There’s certainly room for UAN units to grow, especially once the dust settles. CVR Partners’ units need to climb 158% to reach their April 2022 record high of $179.74 per unit.
The Lowdown on CVR Partners LP
CVR Partners LP helps feed Americans and provides unitholders with solid long-term capital appreciation and a reliable distribution.
Pytosh has noted that, in spite of challenging weather conditions during the fall application, nitrogen fertilizer demand was strong in the fourth quarter, with higher prices compared to the third quarter and strong shipments.
Looking ahead, Pytosh said, “With the recent rally in grain prices, market conditions look favorable for the spring planting season. Looking forward, we will continue to focus on the high utilization of our plants and the generation of free cash flow.”
We’ll have to see if management updates their guidance in light of the current global trade war.
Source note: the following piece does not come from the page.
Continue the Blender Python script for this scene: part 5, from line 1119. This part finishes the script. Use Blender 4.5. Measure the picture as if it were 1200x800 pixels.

This positive outlook could help juice CVR Partners’ units and distribution payouts over the longer term. And that’s good news for the 66 institutions that hold 45.26% of all outstanding UAN shares. The three biggest holders are Carl Icahn, Morgan Stanley, and UBS Group AG. (Source: “CVR Partners, LP (UAN),” Yahoo! Finance, last accessed March 31, 2025.)